SOFTWARE: Software group Iona Technologies has substantially scaled back its share placing, raising $60 million (€69.3 million) rather than the $110 million suggested when it was first announced five weeks ago.
In January, Iona said it would place five million new shares and, at that time, Iona was trading at $22. Now Iona has reduced the placing to four million shares at $15 each, raising a total of $60 million before the costs of the placing are met. The three underwriters - Lehman, SG Cowen and Prudential - have an option to buy another 600,000 shares at the placing price.
Since the placing was first announced, Iona shares have fallen sharply and this has led three of the Iona founder-directors - Dr Chris Horn, Mr Annrai O'Toole and Mr Sean Baker - to abandon plans to sell 500,000 of their own shares in conjunction with the placing of the new shares.
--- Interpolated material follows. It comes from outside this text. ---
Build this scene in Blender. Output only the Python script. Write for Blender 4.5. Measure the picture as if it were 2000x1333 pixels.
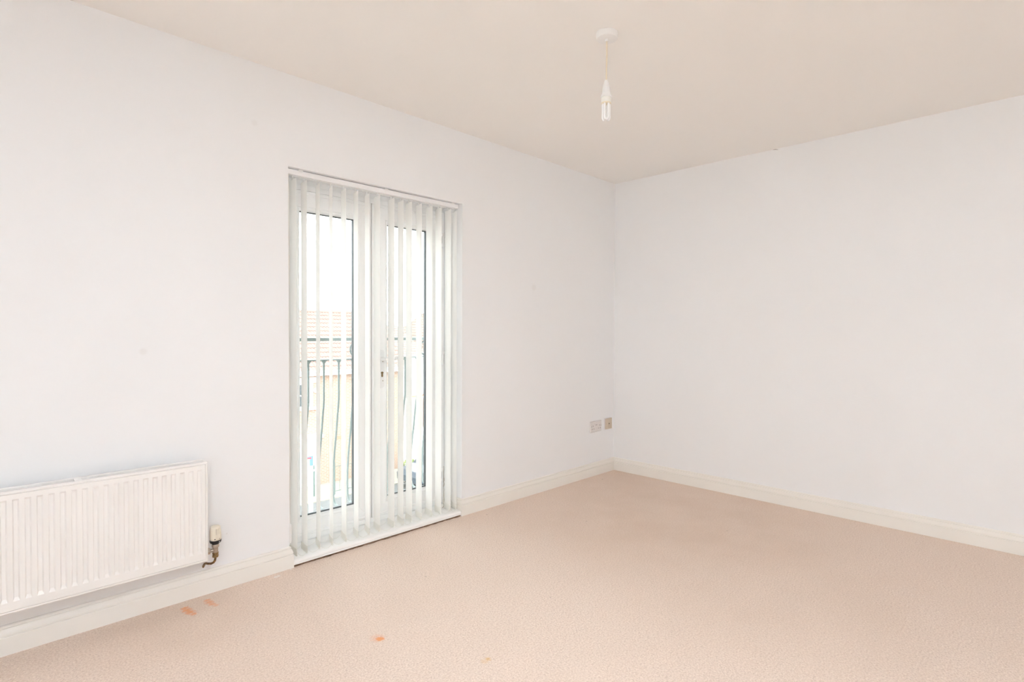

Merrion analyst Mr John Coolican said Iona's willingness to go ahead with a reduced placing suggested it had no current plans for a sizeable acquisition. He said the $60 million proceeds of the placing would reassure customers about the group's financial strength.
"Iona's software products cost a lot of money and companies want to be sure that the company is going to be around in three years' time. This extra capital will boost customer confidence."
Iona shares fell on the Nasdaq market after the announcement of the placing and by midday in New York they were down 9 per cent at $14.33. Given that the placing of four million shares represents a near 15 per cent dilution, this is seen as a creditable performance by the shares.